Zazie dans le Metro is a French film made in 1961 by the director Louis Malle (Les Amants de Pont Neuf, Un Femme est un Femme, Atlantic City, Pretty Baby). Apart from the famous French actor Phillipe Noiret, its cast is almost entirely unknowns (although French pop singer Sacha Distel makes an unexpected cameo!). I caught it on Channel 4 one godforsaken Friday night in 1991 when I should have been revising for my GCSE mocks, and was completely knocked out by it. Come to think of it, I discovered most of my favourite films when I should have been revising the Spanish Civil War and "The Merchant of Venice" - The Devils, Performance, Sleuth, If... to name but a few. But I digress. Thank God, then, that Film Four recently aired it on their World channel.

Zazie dans le Metro is based upon the novel of the same name by Raymond Querneau. It is the story of Zazie, a mischevious, intellectually precocious and amazingly foul-mouthed twelve year old girl, who spends the weekend with her Uncle Gabriel whilst her mother meets up with her lover. Her Uncle, a fastidious man, turns out to be a drag queen performer and Zazie is constantly asking if Gabriel is a "hormosessual". As it happens, Gabriel lives in a flat with a stunningly beautiful woman called Albertine, but she seems to function more as Gabriel's housekeeper and haberdasher, so that issue is never resolved. Zazie's only wish is to travel along the Metro, but due to a strike it is closed for the weekend ("Bloody hell!", she curses, "How dare the bastards do this to me!") and so her Uncle has to entertain her.

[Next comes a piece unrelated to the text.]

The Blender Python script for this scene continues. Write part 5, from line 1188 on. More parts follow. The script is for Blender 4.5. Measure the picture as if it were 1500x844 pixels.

Zazie outrages Gabriel and all his neighbours with her expletive-peppered forthright statements and probing questions. She constantly revels in playing upon the prejudices and hypocrises of the adults that surround her - from her Uncle, to a foolish but mysterious policeman called Trouscallion who changes identity throughout the film, and a stuck-up idealistic rich widow who keeps throwing herself at men. She has particular fun questioning the taxi driver about sex, and outrages Gabriel's landlord when she first arrives.

The film is full to bursting with cartoon-like moments of visual surrealism and sight gags, including a lengthy chase through Paris when Zazie runs away from Trouscallion after he has bought her a pair of "bloojeanses" (unconventional, phonetic-style spelling is a constant feature of both the English subtitles and the original novel) and a dizzying sequence in which the cast ascend the vertiginous heights of the Eiffel Tower. There are numerous jump-cuts and speeded-up moments that will make you jump and look twice. Often the dialogue track becomes dislocated from the visuals.

The film builds up to Gabriel's performance at the cabaret he works at. You never actually see the act, just the extravagant and crazed after-show party which rapidly descends into anarchy and chaos with a barely choreographed fight. After an eventful night, the strike ends and the characters get on the Metro and go their seperate ways. Zazie is met by her mother at the station, and her mother asks if anything interesting happened over the weekend. Zazie replies: "I've grown".

If I knew more about French new wave cinema, I'd dazzle you with some incisive information about this film's allusions and references and use words like genre, auteur and haricot verts. Quite simply, Zazie dans le Metro is quite unlike any other film you will see - although the surreal visuals seem to have been a big influence on Monty Python and others - and has the amazing ability to suck you into another world for ninety minutes and dazzle you with images and word play. The central character, played by Catherine Demongeot (I wonder what happened to her?), is spell-binding, a pint-sized anarchist that will appeal to the nonconformist inside you by generally running around winding up the adults and rebelling against anyone who tries to impose their self-appointed authority and morals. Zazie seems to share more than just her haircut with a more recent French import, Amelie!